Beatrice Ruggeri- “Solo pillole di emozioni personali” ci preannuncia la giornalista Marta Ajò nel suo libro “Viaggio in terza classe” (L’Erudita, 2016) subito prima della sublime prefazione di Maria Paola Orlandini.
Il racconto si apre con una telefonata: Marta Ajò viene invitata a parlare ad un convengo sulla condizione femminile. Da qui inizia la descrizione in prima persona che si alterna tra passato e presente. Infatti, la biografia-testimonianza ambientata tra gli anni ’70 e ’90, ci viene riportata dalla scrittrice, quasi sotto forma di flashback, durante gli interventi degli altri invitati al congresso.
Il libro, che si divide in due parti, nella prima tratta temi come l’infanzia e la giovinezza della protagonista, il rapporto con la famiglia e i ruoli di genere al suo interno. Marta, infatti, ci mette di fronte ad una scena quotidiana, il pasto insieme alla famiglia, per farci entrare nell’ottica del rigido stereotipo di genere che gravava sulla società di allora ma tutt’oggi attuale e ci racconta: “A tavola, mio padre veniva servito per primo con le porzioni più grandi, mia madre per ultima.
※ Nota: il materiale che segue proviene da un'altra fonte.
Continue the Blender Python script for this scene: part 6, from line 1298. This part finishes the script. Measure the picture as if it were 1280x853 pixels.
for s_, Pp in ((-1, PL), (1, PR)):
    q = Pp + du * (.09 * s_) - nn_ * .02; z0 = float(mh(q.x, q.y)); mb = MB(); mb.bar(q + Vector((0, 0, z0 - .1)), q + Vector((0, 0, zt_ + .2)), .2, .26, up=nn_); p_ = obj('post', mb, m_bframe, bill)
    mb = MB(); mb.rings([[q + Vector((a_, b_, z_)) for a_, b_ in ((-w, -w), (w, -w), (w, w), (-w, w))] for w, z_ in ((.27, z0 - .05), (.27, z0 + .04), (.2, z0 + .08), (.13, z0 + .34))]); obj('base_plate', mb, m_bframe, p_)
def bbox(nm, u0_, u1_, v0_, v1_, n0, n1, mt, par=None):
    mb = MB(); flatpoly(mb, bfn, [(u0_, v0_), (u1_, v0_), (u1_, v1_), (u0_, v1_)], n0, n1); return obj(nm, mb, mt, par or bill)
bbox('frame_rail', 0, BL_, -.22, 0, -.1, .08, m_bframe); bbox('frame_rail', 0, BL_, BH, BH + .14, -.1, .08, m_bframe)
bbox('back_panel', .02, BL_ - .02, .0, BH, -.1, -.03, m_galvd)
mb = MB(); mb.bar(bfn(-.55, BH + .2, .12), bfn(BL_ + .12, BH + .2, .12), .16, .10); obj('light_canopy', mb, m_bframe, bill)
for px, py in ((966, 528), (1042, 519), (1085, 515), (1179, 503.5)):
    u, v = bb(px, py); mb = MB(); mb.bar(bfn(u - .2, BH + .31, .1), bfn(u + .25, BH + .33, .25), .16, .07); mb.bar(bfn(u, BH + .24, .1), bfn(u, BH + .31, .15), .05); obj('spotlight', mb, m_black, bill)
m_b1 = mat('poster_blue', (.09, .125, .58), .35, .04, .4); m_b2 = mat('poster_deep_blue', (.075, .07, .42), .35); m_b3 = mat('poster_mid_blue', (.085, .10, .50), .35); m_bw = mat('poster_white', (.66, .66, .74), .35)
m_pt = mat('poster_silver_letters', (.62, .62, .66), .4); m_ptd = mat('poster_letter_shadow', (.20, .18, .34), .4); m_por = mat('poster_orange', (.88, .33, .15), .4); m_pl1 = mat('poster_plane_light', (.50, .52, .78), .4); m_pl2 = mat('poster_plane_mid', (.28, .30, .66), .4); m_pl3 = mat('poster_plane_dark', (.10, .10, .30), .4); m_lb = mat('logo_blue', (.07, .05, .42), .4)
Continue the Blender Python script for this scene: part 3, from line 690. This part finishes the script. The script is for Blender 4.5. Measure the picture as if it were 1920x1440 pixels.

Seduto a capotavola lui, servente tra tavola e cucina lei”. La scrittrice affronta poi la tematica del sesso senza i tabù che in quegli anni investivano la borghesia alla quale apparteneva. “Ma che senso ha la verginità del corpo quando non c’è nella mente?”, domandava al suo primo fidanzato ufficiale. Infine, inizia la descrizione della politica e dell’ambiente politico a cui la scrittrice si avvicina grazie a suo padre.
In questa prima parte del libro emerge anche il grande coraggio che, volente o nolente, Marta Ajò ha dovuto avere nel corso della sua vita: il rapimento da bambina prima e la spedizione in Grecia durante la dittatura dei Colonnelli.
Nella seconda parte del libro l’autrice approfondisce la sua esperienza in politica raccontando di quando, non avendo votato per Craxi, si ritrova ad essere esclusa da quelli che definiva “compagni”. Inizia a vivere un periodo difficile per la sua carriera ma, successivamente, trova in Gianni De Michelis un punto di riferimento. Marta Ajò non lascia da parte il ruolo della donna e lo racconta, questa volta, sotto un punto di vista lavorativo. “Scegliere di essere madre può essere una colpa da espiare” afferma l’autrice, divisa in due metà: una lavoratrice, l’altra donna e madre. Le risulta difficile conciliare gli impegni di lavoro con quelli della vita privata, così difficile da sentire di star vivendo una maternità incompleta.
Al di là della maternità, Marta affronta nello specifico le difficoltà di essere una donna-politica, la mancanza di parità di genere e di diritti, il perenne viaggio in terza classe che rappresentava anche un lusso poiché non tutte avevano la possibilità di farlo.
Infine, con l’operazione Mani Pulite “la straordinaria storia di quel partito, il suo cammino riformista, i suoi eroi e i suoi padri, tutto fu cancellato”. Così, Marta si ritrova disoccupata ma, grazie alla sua determinazione e alla sua volontà di non arrendersi riesce a trovare una soluzione.
Il libro termina con la conclusione del convegno e le riflessioni della scrittrice, che ci ha guidato in questo viaggio denso di avvenimenti descritti in maniera fluida e coinvolgente, leggera ed emozionante. La politica, nella vita di Marta Ajò, ha sempre avuto una doppia natura: amica affascinante e appassionante ma anche nemica ostica ed incoerente. Con la conclusione del convegno Marta, che si era sempre sentita divisa in due metà, si sente finalmente intera.